======== Records for processing
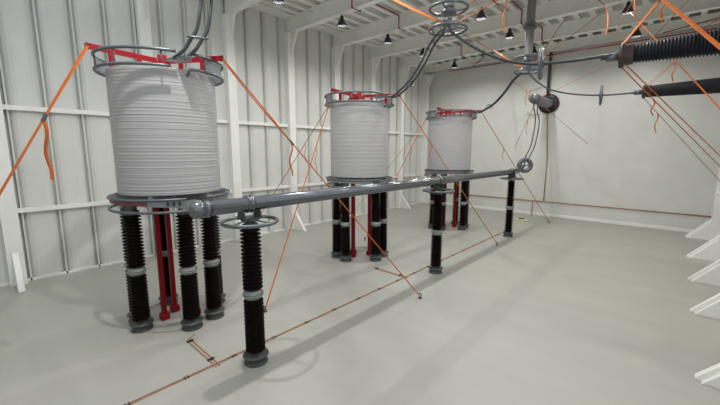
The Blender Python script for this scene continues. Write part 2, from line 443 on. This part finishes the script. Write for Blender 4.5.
# ------------------------------------------------------------------ wall bushings
def bushing(y, z, x0, sheds, ro, rw, cap, label):
    R = empty('wall_bushing', (RX,y,z), label, 'insulator', 'ribbed bushings from the right wall')
    L = RX-x0-.35
    n = int(L/.07); prof = [(ro*.72,-L)]
    for i in range(n):
        a = -L+L*i/n; h = L/n; rr = ro+(rw-ro)*i/n
        prof += [(rr*.82,a+.1*h),(rr,a+.5*h),(rr*.98,a+.6*h),(rr*.82,a+.9*h)] if sheds else [(rr*.97,a+.1*h),(rr,a+.5*h),(rr,a+.6*h),(rr*.97,a+.9*h)]
    prof.append((ro*.72,-.05))
    MB().lathe(prof, axis='x', n=32).build('shed_housing', M_sil, R)
    e = MB().lathe([(cap*.8,0),(cap,.01),(cap,.1),(cap*.8,.12),(ro*1.05,.3),(ro*.8,.36)], axis='x', c=(-L-.36,0,0), n=28).build('end_cap', M_brown, R)
    MB().lathe([(.05,0),(.05,.12),(.11,.14),(.11,.45)], axis='x', c=(-L-.8,0,0), n=16).build('terminal_stub', M_grey, R)
    MB().lathe([(rw*.9,-.04),(rw*1.3,-.04),(rw*1.3,0),(rw*.9,0)], axis='x', n=28).build('wall_flange', M_steel, R)
bushing(12.59,7.66,-1.5,True,.25,.41,.33,'large ribbed dark bushing reaching in from the right wall, the upper one')
bushing(20.98,7.70,-1.5,False,.26,.36,.30,'slimmer dark bushing reaching in from the right wall, the lower one')
R = empty('wall_bushing',(-7.55,WY,8.5),'grey bushing with black ring sticking out of the back wall','insulator')
MB().lathe([(.50,-.14),(.70,-.14),(.70,0),(.50,0)],axis='y',n=40).build('black_ring', M_lampb, R)
MB().lathe([(.01,-.06),(.52,-.06),(.52,0)],axis='y',n=32,cap=False).build('wall_plate', M_grey, R)
MB().lathe([(.30,-3.2)]+[(.30+.03*(i%2),-3.2+3.1*i/60) for i in range(61)]+[(.30,-.05)],axis='y',n=28).build('housing', M_band, R)
MB().lathe([(.02,-3.75),(.22,-3.74),(.33,-3.62),(.35,-3.4),(.33,-3.2),(.2,-3.12)],axis='y',n=28).build('end_cap', M_grey, R)

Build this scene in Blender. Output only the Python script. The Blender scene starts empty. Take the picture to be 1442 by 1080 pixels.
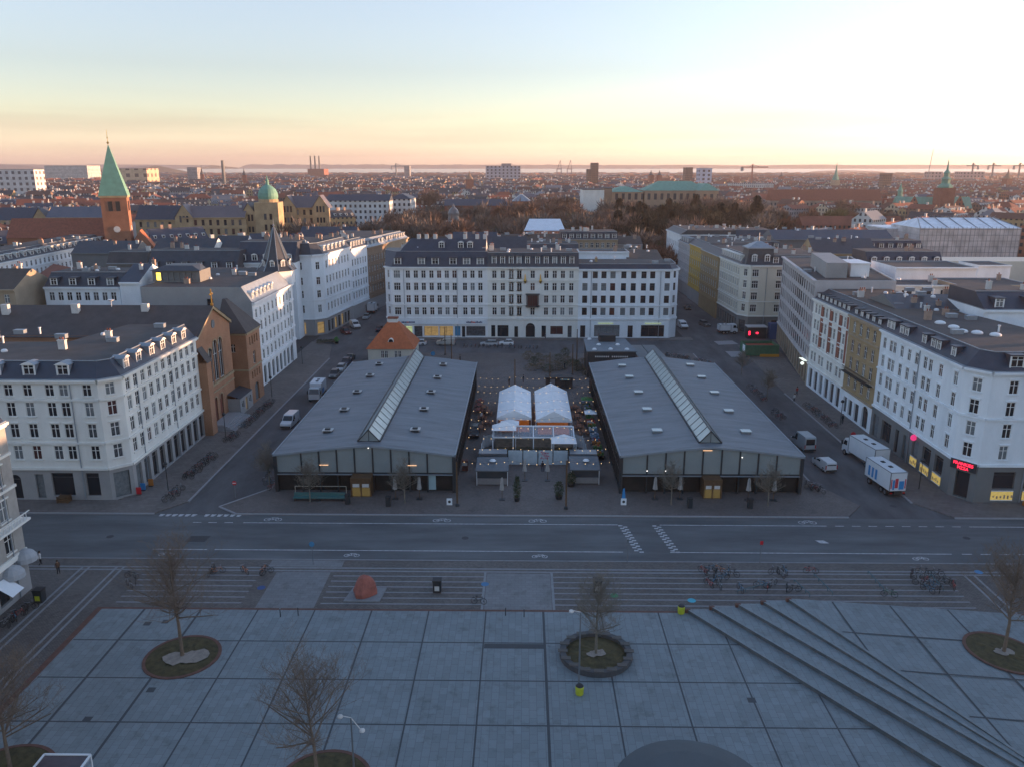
import bpy, math, random
from mathutils import Vector, Matrix
random.seed(11)
R = random.Random(5)
sc = bpy.context.scene
COL = sc.collection
PI = math.pi
EXPO = 2.66

# ------------------------------------------------------------------ camera
F = 1130.0; CX = 721.0; CY = 540.0; H = 45.0
PITCH = math.atan(304 / F)
YAW = math.atan(16 / (F / math.cos(PITCH)))
def ray(x, y):
    u = (x - CX) / F; v = -(y - CY) / F
    dy = math.cos(PITCH) + v * math.sin(PITCH); dz = -math.sin(PITCH) + v * math.cos(PITCH)
    c, s = math.cos(YAW), math.sin(YAW)
    return (u * c - dy * s, u * s + dy * c, dz)
def G(x, y, z=0.0):            # survey: photo point lying at height z
    d = ray(x, y); t = (z - H) / d[2]
    return (d[0] * t, d[1] * t)
def AX(x, y, Y):               # survey: (X, Z) of a photo point standing at distance Y
    d = ray(x, y); t = Y / d[1]
    return (d[0] * t, H + d[2] * t)
cam = bpy.data.cameras.new('camera'); co = bpy.data.objects.new('camera', cam); COL.objects.link(co)
co.location = (0, 0, H)
co.rotation_euler = (PI / 2 - PITCH, 0, YAW)
cam.sensor_width = 36.0; cam.sensor_fit = 'HORIZONTAL'; cam.lens = 36.0 * F / 1442.0
cam.clip_start = 0.5; cam.clip_end = 300000
sc.camera = co

# ------------------------------------------------------------------ materials
MATS = {}
def mat(name, c, rough=0.8, var=0.12, scale=0.6, metal=0.0, bump=0.0, emis=None, estr=0.0, spec=None, alpha=1.0, streak=None):
    if name in MATS: return MATS[name]
    m = bpy.data.materials.new(name); m.use_nodes = True
    nt = m.node_tree; b = nt.nodes['Principled BSDF']
    b.inputs['Base Color'].default_value = (*c, 1); b.inputs['Roughness'].default_value = rough
    b.inputs['Metallic'].default_value = metal
    if spec is not None: b.inputs['Specular IOR Level'].default_value = spec
    if alpha < 1: b.inputs['Alpha'].default_value = alpha
    if emis:
        b.inputs['Emission Color'].default_value = (*emis, 1); b.inputs['Emission Strength'].default_value = estr
    if var > 0:
        tc = nt.nodes.new('ShaderNodeTexCoord'); mp = nt.nodes.new('ShaderNodeMapping')
        nt.links.new(tc.outputs['Object'], mp.inputs[0])
        if streak: mp.inputs['Scale'].default_value = streak
        n = nt.nodes.new('ShaderNodeTexNoise'); n.inputs['Scale'].default_value = scale; n.inputs['Detail'].default_value = 6
        n.inputs['Roughness'].default_value = 0.65
        nt.links.new(mp.outputs[0], n.inputs['Vector'])
        r = nt.nodes.new('ShaderNodeMapRange'); r.inputs[1].default_value = 0.3; r.inputs[2].default_value = 0.7
        r.inputs[3].default_value = 1 - var; r.inputs[4].default_value = 1 + var
        nt.links.new(n.outputs['Fac'], r.inputs[0])
        mx = nt.nodes.new('ShaderNodeVectorMath'); mx.operation = 'SCALE'
        mx.inputs[0].default_value = c
        nt.links.new(r.outputs[0], mx.inputs['Scale']); nt.links.new(mx.outputs[0], b.inputs['Base Color'])
        if bump > 0:
            bp = nt.nodes.new('ShaderNodeBump'); bp.inputs['Strength'].default_value = bump; bp.inputs['Distance'].default_value = 0.05
            nt.links.new(n.outputs['Fac'], bp.inputs['Height']); nt.links.new(bp.outputs[0], b.inputs['Normal'])
    MATS[name] = m
    return m
def nodes_mat(name, build, rough=0.8):
    m = bpy.data.materials.new(name); m.use_nodes = True
    nt = m.node_tree; b = nt.nodes['Principled BSDF']; b.inputs['Roughness'].default_value = rough
    build(nt, b); MATS[name] = m
    return m
def N(nt, t, **k):
    n = nt.nodes.new(t)
    for a, v in k.items():
        if a.startswith('i_'): n.inputs[int(a[2:])].default_value = v
        else: setattr(n, a, v)
    return n
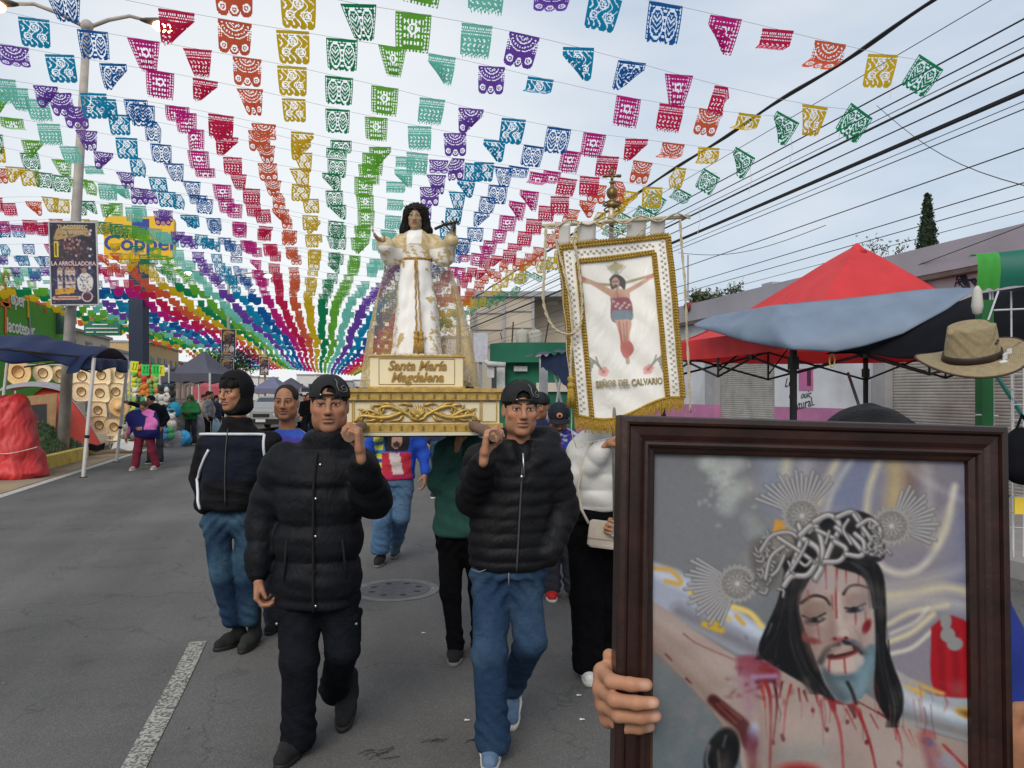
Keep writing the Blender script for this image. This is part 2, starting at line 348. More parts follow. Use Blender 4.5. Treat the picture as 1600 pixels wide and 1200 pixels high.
================
Every record above should be written out again exactly; the pictures stay out of the copy.

The Blender Python script for this scene continues. Write part 2, from line 443 on. This part finishes the script. Write for Blender 4.5.
# ------------------------------------------------------------------ wall bushings
def bushing(y, z, x0, sheds, ro, rw, cap, label):
    R = empty('wall_bushing', (RX,y,z), label, 'insulator', 'ribbed bushings from the right wall')
    L = RX-x0-.35
    n = int(L/.07); prof = [(ro*.72,-L)]
    for i in range(n):
        a = -L+L*i/n; h = L/n; rr = ro+(rw-ro)*i/n
        prof += [(rr*.82,a+.1*h),(rr,a+.5*h),(rr*.98,a+.6*h),(rr*.82,a+.9*h)] if sheds else [(rr*.97,a+.1*h),(rr,a+.5*h),(rr,a+.6*h),(rr*.97,a+.9*h)]
    prof.append((ro*.72,-.05))
    MB().lathe(prof, axis='x', n=32).build('shed_housing', M_sil, R)
    e = MB().lathe([(cap*.8,0),(cap,.01),(cap,.1),(cap*.8,.12),(ro*1.05,.3),(ro*.8,.36)], axis='x', c=(-L-.36,0,0), n=28).build('end_cap', M_brown, R)
    MB().lathe([(.05,0),(.05,.12),(.11,.14),(.11,.45)], axis='x', c=(-L-.8,0,0), n=16).build('terminal_stub', M_grey, R)
    MB().lathe([(rw*.9,-.04),(rw*1.3,-.04),(rw*1.3,0),(rw*.9,0)], axis='x', n=28).build('wall_flange', M_steel, R)
bushing(12.59,7.66,-1.5,True,.25,.41,.33,'large ribbed dark bushing reaching in from the right wall, the upper one')
bushing(20.98,7.70,-1.5,False,.26,.36,.30,'slimmer dark bushing reaching in from the right wall, the lower one')
R = empty('wall_bushing',(-7.55,WY,8.5),'grey bushing with black ring sticking out of the back wall','insulator')
MB().lathe([(.50,-.14),(.70,-.14),(.70,0),(.50,0)],axis='y',n=40).build('black_ring', M_lampb, R)
MB().lathe([(.01,-.06),(.52,-.06),(.52,0)],axis='y',n=32,cap=False).build('wall_plate', M_grey, R)
MB().lathe([(.30,-3.2)]+[(.30+.03*(i%2),-3.2+3.1*i/60) for i in range(61)]+[(.30,-.05)],axis='y',n=28).build('housing', M_band, R)
MB().lathe([(.02,-3.75),(.22,-3.74),(.33,-3.62),(.35,-3.4),(.33,-3.2),(.2,-3.12)],axis='y',n=28).build('end_cap', M_grey, R)

Build this scene in Blender. Output only the Python script. The Blender scene starts empty. Take the picture to be 1442 by 1080 pixels.
import bpy, math, random
from mathutils import Vector, Matrix
random.seed(11)
R = random.Random(5)
sc = bpy.context.scene
COL = sc.collection
PI = math.pi
EXPO = 2.66

# ------------------------------------------------------------------ camera
F = 1130.0; CX = 721.0; CY = 540.0; H = 45.0
PITCH = math.atan(304 / F)
YAW = math.atan(16 / (F / math.cos(PITCH)))
def ray(x, y):
    u = (x - CX) / F; v = -(y - CY) / F
    dy = math.cos(PITCH) + v * math.sin(PITCH); dz = -math.sin(PITCH) + v * math.cos(PITCH)
    c, s = math.cos(YAW), math.sin(YAW)
    return (u * c - dy * s, u * s + dy * c, dz)
def G(x, y, z=0.0):            # survey: photo point lying at height z
    d = ray(x, y); t = (z - H) / d[2]
    return (d[0] * t, d[1] * t)
def AX(x, y, Y):               # survey: (X, Z) of a photo point standing at distance Y
    d = ray(x, y); t = Y / d[1]
    return (d[0] * t, H + d[2] * t)
cam = bpy.data.cameras.new('camera'); co = bpy.data.objects.new('camera', cam); COL.objects.link(co)
co.location = (0, 0, H)
co.rotation_euler = (PI / 2 - PITCH, 0, YAW)
cam.sensor_width = 36.0; cam.sensor_fit = 'HORIZONTAL'; cam.lens = 36.0 * F / 1442.0
cam.clip_start = 0.5; cam.clip_end = 300000
sc.camera = co

# ------------------------------------------------------------------ materials
MATS = {}
def mat(name, c, rough=0.8, var=0.12, scale=0.6, metal=0.0, bump=0.0, emis=None, estr=0.0, spec=None, alpha=1.0, streak=None):
    if name in MATS: return MATS[name]
    m = bpy.data.materials.new(name); m.use_nodes = True
    nt = m.node_tree; b = nt.nodes['Principled BSDF']
    b.inputs['Base Color'].default_value = (*c, 1); b.inputs['Roughness'].default_value = rough
    b.inputs['Metallic'].default_value = metal
    if spec is not None: b.inputs['Specular IOR Level'].default_value = spec
    if alpha < 1: b.inputs['Alpha'].default_value = alpha
    if emis:
        b.inputs['Emission Color'].default_value = (*emis, 1); b.inputs['Emission Strength'].default_value = estr
    if var > 0:
        tc = nt.nodes.new('ShaderNodeTexCoord'); mp = nt.nodes.new('ShaderNodeMapping')
        nt.links.new(tc.outputs['Object'], mp.inputs[0])
        if streak: mp.inputs['Scale'].default_value = streak
        n = nt.nodes.new('ShaderNodeTexNoise'); n.inputs['Scale'].default_value = scale; n.inputs['Detail'].default_value = 6
        n.inputs['Roughness'].default_value = 0.65
        nt.links.new(mp.outputs[0], n.inputs['Vector'])
        r = nt.nodes.new('ShaderNodeMapRange'); r.inputs[1].default_value = 0.3; r.inputs[2].default_value = 0.7
        r.inputs[3].default_value = 1 - var; r.inputs[4].default_value = 1 + var
        nt.links.new(n.outputs['Fac'], r.inputs[0])
        mx = nt.nodes.new('ShaderNodeVectorMath'); mx.operation = 'SCALE'
        mx.inputs[0].default_value = c
        nt.links.new(r.outputs[0], mx.inputs['Scale']); nt.links.new(mx.outputs[0], b.inputs['Base Color'])
        if bump > 0:
            bp = nt.nodes.new('ShaderNodeBump'); bp.inputs['Strength'].default_value = bump; bp.inputs['Distance'].default_value = 0.05
            nt.links.new(n.outputs['Fac'], bp.inputs['Height']); nt.links.new(bp.outputs[0], b.inputs['Normal'])
    MATS[name] = m
    return m
def nodes_mat(name, build, rough=0.8):
    m = bpy.data.materials.new(name); m.use_nodes = True
    nt = m.node_tree; b = nt.nodes['Principled BSDF']; b.inputs['Roughness'].default_value = rough
    build(nt, b); MATS[name] = m
    return m
def N(nt, t, **k):
    n = nt.nodes.new(t)
    for a, v in k.items():
        if a.startswith('i_'): n.inputs[int(a[2:])].default_value = v
        else: setattr(n, a, v)
    return n
Keep writing the Blender script for this image. This is part 2, starting at line 348. More parts follow. Use Blender 4.5. Treat the picture as 1600 pixels wide and 1200 pixels high.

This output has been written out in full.